Painting a Rental Property: Tax Deduction or Depreciation?

When it comes to rental properties, painting is one of the most commonly incurred costs—and one of the most misunderstood from a tax perspective.

Property owners (and even some advisors) often assume that repainting is a straightforward tax deduction. In reality, the treatment depends on why the painting was done, when it was done, and the condition of the property at purchase.

Getting this wrong can mean either:

  • Missing out on legitimate deductions, or
  • Over-claiming and creating ATO risk

Let’s break it down.


1. Initial Repairs vs Ongoing Maintenance

The first key distinction is whether the painting relates to an initial repair or ongoing maintenance.

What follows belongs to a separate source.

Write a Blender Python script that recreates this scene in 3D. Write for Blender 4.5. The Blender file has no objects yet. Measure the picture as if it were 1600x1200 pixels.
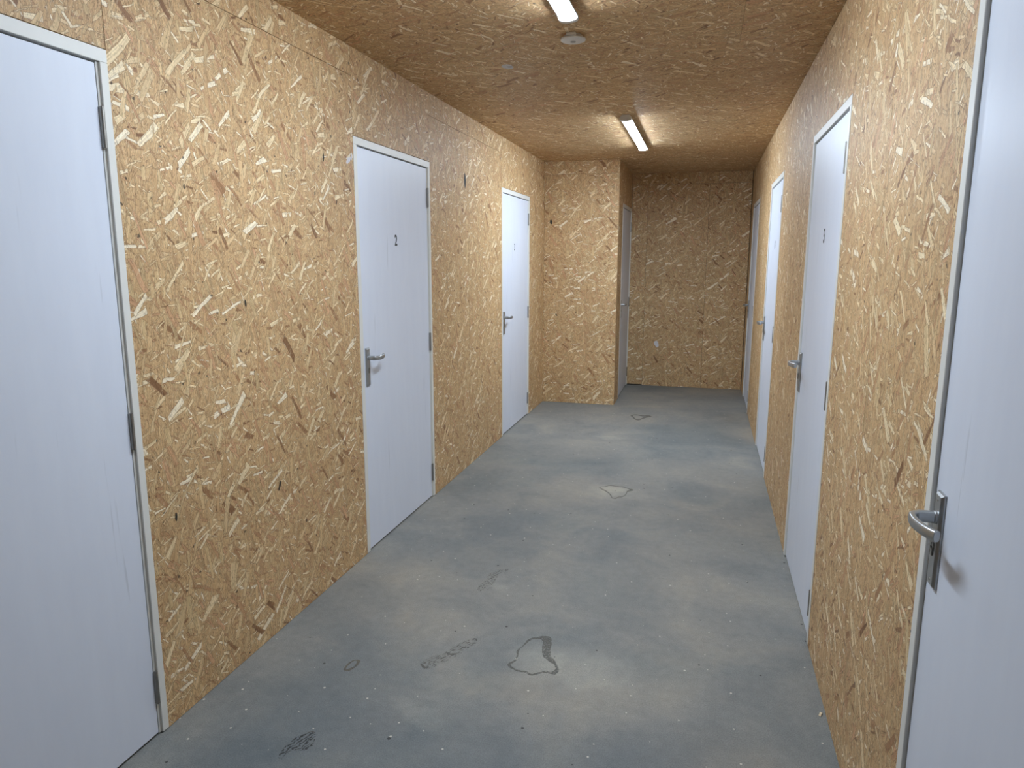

Initial Repairs (Not Immediately Deductible)

If the property required painting at the time you purchased it—due to wear and tear, damage, or general ageing—then repainting is considered an initial repair.

Even if you carry out the work after settlement, the ATO treats this as:

“Fixing a defect that existed at the time of purchase”

Tax treatment:

  • Not immediately deductible
  • Must be capitalised and claimed over time (via depreciation)

Maintenance Painting (Immediately Deductible)

If the property was in reasonable condition when purchased and you repaint later due to:

  • General wear and tear
  • Tenant damage during your ownership
  • Keeping the property in rentable condition

Then it is considered repairs and maintenance.

Tax treatment:

  • Fully deductible in the year incurred

2. Improvement vs Like-for-Like Replacement

Another layer of complexity is whether the painting is simply restoring the property or improving it.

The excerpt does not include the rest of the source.